--- BEGIN GIVEN DATA ---
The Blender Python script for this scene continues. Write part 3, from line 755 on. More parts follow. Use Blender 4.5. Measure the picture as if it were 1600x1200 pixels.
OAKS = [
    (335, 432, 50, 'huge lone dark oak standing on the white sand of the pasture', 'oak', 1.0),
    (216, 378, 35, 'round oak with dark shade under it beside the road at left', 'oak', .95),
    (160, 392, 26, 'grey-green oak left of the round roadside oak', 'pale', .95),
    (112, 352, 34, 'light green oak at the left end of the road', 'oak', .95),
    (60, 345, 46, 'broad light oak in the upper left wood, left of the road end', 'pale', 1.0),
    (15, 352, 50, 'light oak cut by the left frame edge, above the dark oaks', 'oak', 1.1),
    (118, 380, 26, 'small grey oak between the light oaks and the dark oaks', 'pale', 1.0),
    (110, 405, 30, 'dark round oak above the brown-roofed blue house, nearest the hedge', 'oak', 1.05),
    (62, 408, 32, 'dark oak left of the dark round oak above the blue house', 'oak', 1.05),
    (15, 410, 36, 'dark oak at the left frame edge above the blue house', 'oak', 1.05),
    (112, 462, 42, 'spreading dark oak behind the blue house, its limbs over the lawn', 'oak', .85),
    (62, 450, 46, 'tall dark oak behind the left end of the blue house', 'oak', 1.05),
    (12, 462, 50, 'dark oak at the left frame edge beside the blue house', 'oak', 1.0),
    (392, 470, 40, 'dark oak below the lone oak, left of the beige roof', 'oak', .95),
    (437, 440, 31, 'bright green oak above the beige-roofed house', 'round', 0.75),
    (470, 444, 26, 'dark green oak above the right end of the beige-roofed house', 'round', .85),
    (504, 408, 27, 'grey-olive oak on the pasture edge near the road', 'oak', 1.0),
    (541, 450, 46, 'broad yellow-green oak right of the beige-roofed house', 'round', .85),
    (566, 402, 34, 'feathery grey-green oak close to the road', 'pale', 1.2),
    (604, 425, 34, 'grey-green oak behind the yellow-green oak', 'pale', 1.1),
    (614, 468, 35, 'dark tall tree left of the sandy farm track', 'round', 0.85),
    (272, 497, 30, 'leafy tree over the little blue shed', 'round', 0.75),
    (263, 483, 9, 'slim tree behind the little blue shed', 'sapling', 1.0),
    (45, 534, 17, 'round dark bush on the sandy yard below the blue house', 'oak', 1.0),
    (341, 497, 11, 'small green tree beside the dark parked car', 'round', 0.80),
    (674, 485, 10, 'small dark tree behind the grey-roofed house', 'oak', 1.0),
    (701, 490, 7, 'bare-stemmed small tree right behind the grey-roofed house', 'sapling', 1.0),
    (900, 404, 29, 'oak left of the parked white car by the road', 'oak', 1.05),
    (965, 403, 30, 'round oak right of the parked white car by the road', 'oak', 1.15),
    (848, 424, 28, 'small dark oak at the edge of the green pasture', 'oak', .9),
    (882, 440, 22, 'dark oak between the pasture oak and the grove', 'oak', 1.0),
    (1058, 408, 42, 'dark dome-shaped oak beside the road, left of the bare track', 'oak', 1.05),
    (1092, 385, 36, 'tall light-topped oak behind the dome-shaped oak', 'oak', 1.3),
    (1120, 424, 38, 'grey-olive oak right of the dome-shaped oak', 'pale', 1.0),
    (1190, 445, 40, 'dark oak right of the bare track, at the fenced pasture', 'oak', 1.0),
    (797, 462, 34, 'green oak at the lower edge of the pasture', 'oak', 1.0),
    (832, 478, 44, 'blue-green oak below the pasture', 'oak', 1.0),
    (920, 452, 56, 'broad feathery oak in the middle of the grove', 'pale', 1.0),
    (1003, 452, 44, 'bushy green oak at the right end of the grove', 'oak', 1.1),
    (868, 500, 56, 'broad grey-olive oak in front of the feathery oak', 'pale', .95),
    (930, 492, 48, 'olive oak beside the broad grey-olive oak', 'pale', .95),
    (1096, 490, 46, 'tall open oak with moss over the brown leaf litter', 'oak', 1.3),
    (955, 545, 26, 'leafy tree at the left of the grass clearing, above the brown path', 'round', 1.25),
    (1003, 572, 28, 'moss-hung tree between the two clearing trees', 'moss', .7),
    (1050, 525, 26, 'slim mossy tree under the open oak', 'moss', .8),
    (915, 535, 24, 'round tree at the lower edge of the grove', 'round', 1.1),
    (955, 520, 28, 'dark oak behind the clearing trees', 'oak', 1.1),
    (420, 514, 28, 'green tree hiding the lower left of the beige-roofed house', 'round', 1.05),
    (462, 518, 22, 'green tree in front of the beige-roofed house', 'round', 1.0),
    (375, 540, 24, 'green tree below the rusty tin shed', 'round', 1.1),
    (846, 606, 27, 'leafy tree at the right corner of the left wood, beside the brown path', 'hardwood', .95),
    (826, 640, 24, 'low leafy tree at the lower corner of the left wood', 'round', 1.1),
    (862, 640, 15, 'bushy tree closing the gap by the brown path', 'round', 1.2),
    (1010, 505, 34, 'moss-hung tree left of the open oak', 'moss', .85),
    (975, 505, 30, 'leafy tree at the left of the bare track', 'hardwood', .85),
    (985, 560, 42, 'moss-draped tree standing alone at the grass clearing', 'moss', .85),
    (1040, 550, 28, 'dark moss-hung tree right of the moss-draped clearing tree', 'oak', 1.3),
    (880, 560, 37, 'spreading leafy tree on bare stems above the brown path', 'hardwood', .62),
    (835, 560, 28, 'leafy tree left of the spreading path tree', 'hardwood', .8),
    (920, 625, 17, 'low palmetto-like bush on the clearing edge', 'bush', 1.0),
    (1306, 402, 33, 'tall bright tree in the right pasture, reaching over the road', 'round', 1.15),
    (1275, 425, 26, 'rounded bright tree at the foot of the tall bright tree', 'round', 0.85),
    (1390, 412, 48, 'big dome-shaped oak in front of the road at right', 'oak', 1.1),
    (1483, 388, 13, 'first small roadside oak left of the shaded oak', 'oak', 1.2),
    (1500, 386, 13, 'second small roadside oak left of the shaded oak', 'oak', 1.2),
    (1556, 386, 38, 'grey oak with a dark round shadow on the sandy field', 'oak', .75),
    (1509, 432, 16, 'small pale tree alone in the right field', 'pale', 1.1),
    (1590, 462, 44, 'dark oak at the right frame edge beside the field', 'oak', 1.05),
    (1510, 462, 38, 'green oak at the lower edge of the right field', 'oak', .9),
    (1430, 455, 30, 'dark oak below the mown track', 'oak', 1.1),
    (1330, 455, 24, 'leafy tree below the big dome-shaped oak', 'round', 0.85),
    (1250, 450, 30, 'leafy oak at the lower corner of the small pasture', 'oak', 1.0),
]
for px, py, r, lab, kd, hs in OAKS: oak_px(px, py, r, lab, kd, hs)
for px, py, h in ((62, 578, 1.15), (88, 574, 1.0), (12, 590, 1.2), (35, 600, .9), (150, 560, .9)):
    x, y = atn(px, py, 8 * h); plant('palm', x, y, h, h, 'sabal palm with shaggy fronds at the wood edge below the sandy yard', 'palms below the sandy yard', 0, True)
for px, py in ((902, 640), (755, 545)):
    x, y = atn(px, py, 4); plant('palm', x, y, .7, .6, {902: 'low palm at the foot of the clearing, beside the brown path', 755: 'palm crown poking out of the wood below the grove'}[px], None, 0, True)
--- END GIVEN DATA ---
_EXERCISE DESCRIPTION:_ Print again each line of the listing above, exactly as it appears.

_ANSWER FOR THE TASK:_
The Blender Python script for this scene continues. Write part 3, from line 755 on. More parts follow. Use Blender 4.5. Measure the picture as if it were 1600x1200 pixels.
OAKS = [
    (335, 432, 50, 'huge lone dark oak standing on the white sand of the pasture', 'oak', 1.0),
    (216, 378, 35, 'round oak with dark shade under it beside the road at left', 'oak', .95),
    (160, 392, 26, 'grey-green oak left of the round roadside oak', 'pale', .95),
    (112, 352, 34, 'light green oak at the left end of the road', 'oak', .95),
    (60, 345, 46, 'broad light oak in the upper left wood, left of the road end', 'pale', 1.0),
    (15, 352, 50, 'light oak cut by the left frame edge, above the dark oaks', 'oak', 1.1),
    (118, 380, 26, 'small grey oak between the light oaks and the dark oaks', 'pale', 1.0),
    (110, 405, 30, 'dark round oak above the brown-roofed blue house, nearest the hedge', 'oak', 1.05),
    (62, 408, 32, 'dark oak left of the dark round oak above the blue house', 'oak', 1.05),
    (15, 410, 36, 'dark oak at the left frame edge above the blue house', 'oak', 1.05),
    (112, 462, 42, 'spreading dark oak behind the blue house, its limbs over the lawn', 'oak', .85),
    (62, 450, 46, 'tall dark oak behind the left end of the blue house', 'oak', 1.05),
    (12, 462, 50, 'dark oak at the left frame edge beside the blue house', 'oak', 1.0),
    (392, 470, 40, 'dark oak below the lone oak, left of the beige roof', 'oak', .95),
    (437, 440, 31, 'bright green oak above the beige-roofed house', 'round', 0.75),
    (470, 444, 26, 'dark green oak above the right end of the beige-roofed house', 'round', .85),
    (504, 408, 27, 'grey-olive oak on the pasture edge near the road', 'oak', 1.0),
    (541, 450, 46, 'broad yellow-green oak right of the beige-roofed house', 'round', .85),
    (566, 402, 34, 'feathery grey-green oak close to the road', 'pale', 1.2),
    (604, 425, 34, 'grey-green oak behind the yellow-green oak', 'pale', 1.1),
    (614, 468, 35, 'dark tall tree left of the sandy farm track', 'round', 0.85),
    (272, 497, 30, 'leafy tree over the little blue shed', 'round', 0.75),
    (263, 483, 9, 'slim tree behind the little blue shed', 'sapling', 1.0),
    (45, 534, 17, 'round dark bush on the sandy yard below the blue house', 'oak', 1.0),
    (341, 497, 11, 'small green tree beside the dark parked car', 'round', 0.80),
    (674, 485, 10, 'small dark tree behind the grey-roofed house', 'oak', 1.0),
    (701, 490, 7, 'bare-stemmed small tree right behind the grey-roofed house', 'sapling', 1.0),
    (900, 404, 29, 'oak left of the parked white car by the road', 'oak', 1.05),
    (965, 403, 30, 'round oak right of the parked white car by the road', 'oak', 1.15),
    (848, 424, 28, 'small dark oak at the edge of the green pasture', 'oak', .9),
    (882, 440, 22, 'dark oak between the pasture oak and the grove', 'oak', 1.0),
    (1058, 408, 42, 'dark dome-shaped oak beside the road, left of the bare track', 'oak', 1.05),
    (1092, 385, 36, 'tall light-topped oak behind the dome-shaped oak', 'oak', 1.3),
    (1120, 424, 38, 'grey-olive oak right of the dome-shaped oak', 'pale', 1.0),
    (1190, 445, 40, 'dark oak right of the bare track, at the fenced pasture', 'oak', 1.0),
    (797, 462, 34, 'green oak at the lower edge of the pasture', 'oak', 1.0),
    (832, 478, 44, 'blue-green oak below the pasture', 'oak', 1.0),
    (920, 452, 56, 'broad feathery oak in the middle of the grove', 'pale', 1.0),
    (1003, 452, 44, 'bushy green oak at the right end of the grove', 'oak', 1.1),
    (868, 500, 56, 'broad grey-olive oak in front of the feathery oak', 'pale', .95),
    (930, 492, 48, 'olive oak beside the broad grey-olive oak', 'pale', .95),
    (1096, 490, 46, 'tall open oak with moss over the brown leaf litter', 'oak', 1.3),
    (955, 545, 26, 'leafy tree at the left of the grass clearing, above the brown path', 'round', 1.25),
    (1003, 572, 28, 'moss-hung tree between the two clearing trees', 'moss', .7),
    (1050, 525, 26, 'slim mossy tree under the open oak', 'moss', .8),
    (915, 535, 24, 'round tree at the lower edge of the grove', 'round', 1.1),
    (955, 520, 28, 'dark oak behind the clearing trees', 'oak', 1.1),
    (420, 514, 28, 'green tree hiding the lower left of the beige-roofed house', 'round', 1.05),
    (462, 518, 22, 'green tree in front of the beige-roofed house', 'round', 1.0),
    (375, 540, 24, 'green tree below the rusty tin shed', 'round', 1.1),
    (846, 606, 27, 'leafy tree at the right corner of the left wood, beside the brown path', 'hardwood', .95),
    (826, 640, 24, 'low leafy tree at the lower corner of the left wood', 'round', 1.1),
    (862, 640, 15, 'bushy tree closing the gap by the brown path', 'round', 1.2),
    (1010, 505, 34, 'moss-hung tree left of the open oak', 'moss', .85),
    (975, 505, 30, 'leafy tree at the left of the bare track', 'hardwood', .85),
    (985, 560, 42, 'moss-draped tree standing alone at the grass clearing', 'moss', .85),
    (1040, 550, 28, 'dark moss-hung tree right of the moss-draped clearing tree', 'oak', 1.3),
    (880, 560, 37, 'spreading leafy tree on bare stems above the brown path', 'hardwood', .62),
    (835, 560, 28, 'leafy tree left of the spreading path tree', 'hardwood', .8),
    (920, 625, 17, 'low palmetto-like bush on the clearing edge', 'bush', 1.0),
    (1306, 402, 33, 'tall bright tree in the right pasture, reaching over the road', 'round', 1.15),
    (1275, 425, 26, 'rounded bright tree at the foot of the tall bright tree', 'round', 0.85),
    (1390, 412, 48, 'big dome-shaped oak in front of the road at right', 'oak', 1.1),
    (1483, 388, 13, 'first small roadside oak left of the shaded oak', 'oak', 1.2),
    (1500, 386, 13, 'second small roadside oak left of the shaded oak', 'oak', 1.2),
    (1556, 386, 38, 'grey oak with a dark round shadow on the sandy field', 'oak', .75),
    (1509, 432, 16, 'small pale tree alone in the right field', 'pale', 1.1),
    (1590, 462, 44, 'dark oak at the right frame edge beside the field', 'oak', 1.05),
    (1510, 462, 38, 'green oak at the lower edge of the right field', 'oak', .9),
    (1430, 455, 30, 'dark oak below the mown track', 'oak', 1.1),
    (1330, 455, 24, 'leafy tree below the big dome-shaped oak', 'round', 0.85),
    (1250, 450, 30, 'leafy oak at the lower corner of the small pasture', 'oak', 1.0),
]
for px, py, r, lab, kd, hs in OAKS: oak_px(px, py, r, lab, kd, hs)
for px, py, h in ((62, 578, 1.15), (88, 574, 1.0), (12, 590, 1.2), (35, 600, .9), (150, 560, .9)):
    x, y = atn(px, py, 8 * h); plant('palm', x, y, h, h, 'sabal palm with shaggy fronds at the wood edge below the sandy yard', 'palms below the sandy yard', 0, True)
for px, py in ((902, 640), (755, 545)):
    x, y = atn(px, py, 4); plant('palm', x, y, .7, .6, {902: 'low palm at the foot of the clearing, beside the brown path', 755: 'palm crown poking out of the wood below the grove'}[px], None, 0, True)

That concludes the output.